═════ GIVEN DATA ═════

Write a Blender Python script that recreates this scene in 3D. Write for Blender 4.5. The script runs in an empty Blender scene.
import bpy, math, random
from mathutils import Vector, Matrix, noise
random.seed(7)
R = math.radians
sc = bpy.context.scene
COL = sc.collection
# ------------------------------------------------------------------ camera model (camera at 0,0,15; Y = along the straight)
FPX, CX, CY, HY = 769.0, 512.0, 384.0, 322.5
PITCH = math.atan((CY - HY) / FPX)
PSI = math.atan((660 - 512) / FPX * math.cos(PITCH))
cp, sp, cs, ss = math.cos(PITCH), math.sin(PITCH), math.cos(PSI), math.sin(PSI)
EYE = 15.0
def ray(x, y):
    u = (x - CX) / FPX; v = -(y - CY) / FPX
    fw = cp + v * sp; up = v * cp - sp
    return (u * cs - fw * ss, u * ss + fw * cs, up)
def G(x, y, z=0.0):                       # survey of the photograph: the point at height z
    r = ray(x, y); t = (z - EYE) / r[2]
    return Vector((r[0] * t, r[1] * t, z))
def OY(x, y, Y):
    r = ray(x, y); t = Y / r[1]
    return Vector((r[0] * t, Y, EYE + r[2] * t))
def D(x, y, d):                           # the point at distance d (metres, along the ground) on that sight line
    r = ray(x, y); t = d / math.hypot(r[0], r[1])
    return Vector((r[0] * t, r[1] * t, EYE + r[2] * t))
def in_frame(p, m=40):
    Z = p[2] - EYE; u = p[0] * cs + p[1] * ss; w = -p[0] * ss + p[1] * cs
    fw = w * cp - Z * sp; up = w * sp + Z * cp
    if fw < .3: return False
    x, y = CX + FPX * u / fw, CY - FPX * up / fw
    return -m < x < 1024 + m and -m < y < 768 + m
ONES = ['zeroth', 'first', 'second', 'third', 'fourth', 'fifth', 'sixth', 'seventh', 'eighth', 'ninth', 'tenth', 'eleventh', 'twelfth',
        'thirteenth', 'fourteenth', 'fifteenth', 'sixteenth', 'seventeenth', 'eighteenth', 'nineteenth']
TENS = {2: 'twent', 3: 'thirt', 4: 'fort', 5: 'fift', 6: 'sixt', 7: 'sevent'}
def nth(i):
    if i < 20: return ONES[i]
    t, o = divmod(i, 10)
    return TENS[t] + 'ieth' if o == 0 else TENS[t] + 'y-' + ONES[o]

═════

THE PROBLEM |
Each line of the material must be restated exactly.

WRITTEN SOLUTION |
Write a Blender Python script that recreates this scene in 3D. Write for Blender 4.5. The script runs in an empty Blender scene.
import bpy, math, random
from mathutils import Vector, Matrix, noise
random.seed(7)
R = math.radians
sc = bpy.context.scene
COL = sc.collection
# ------------------------------------------------------------------ camera model (camera at 0,0,15; Y = along the straight)
FPX, CX, CY, HY = 769.0, 512.0, 384.0, 322.5
PITCH = math.atan((CY - HY) / FPX)
PSI = math.atan((660 - 512) / FPX * math.cos(PITCH))
cp, sp, cs, ss = math.cos(PITCH), math.sin(PITCH), math.cos(PSI), math.sin(PSI)
EYE = 15.0
def ray(x, y):
    u = (x - CX) / FPX; v = -(y - CY) / FPX
    fw = cp + v * sp; up = v * cp - sp
    return (u * cs - fw * ss, u * ss + fw * cs, up)
def G(x, y, z=0.0):                       # survey of the photograph: the point at height z
    r = ray(x, y); t = (z - EYE) / r[2]
    return Vector((r[0] * t, r[1] * t, z))
def OY(x, y, Y):
    r = ray(x, y); t = Y / r[1]
    return Vector((r[0] * t, Y, EYE + r[2] * t))
def D(x, y, d):                           # the point at distance d (metres, along the ground) on that sight line
    r = ray(x, y); t = d / math.hypot(r[0], r[1])
    return Vector((r[0] * t, r[1] * t, EYE + r[2] * t))
def in_frame(p, m=40):
    Z = p[2] - EYE; u = p[0] * cs + p[1] * ss; w = -p[0] * ss + p[1] * cs
    fw = w * cp - Z * sp; up = w * sp + Z * cp
    if fw < .3: return False
    x, y = CX + FPX * u / fw, CY - FPX * up / fw
    return -m < x < 1024 + m and -m < y < 768 + m
ONES = ['zeroth', 'first', 'second', 'third', 'fourth', 'fifth', 'sixth', 'seventh', 'eighth', 'ninth', 'tenth', 'eleventh', 'twelfth',
        'thirteenth', 'fourteenth', 'fifteenth', 'sixteenth', 'seventeenth', 'eighteenth', 'nineteenth']
TENS = {2: 'twent', 3: 'thirt', 4: 'fort', 5: 'fift', 6: 'sixt', 7: 'sevent'}
def nth(i):
    if i < 20: return ONES[i]
    t, o = divmod(i, 10)
    return TENS[t] + 'ieth' if o == 0 else TENS[t] + 'y-' + ONES[o]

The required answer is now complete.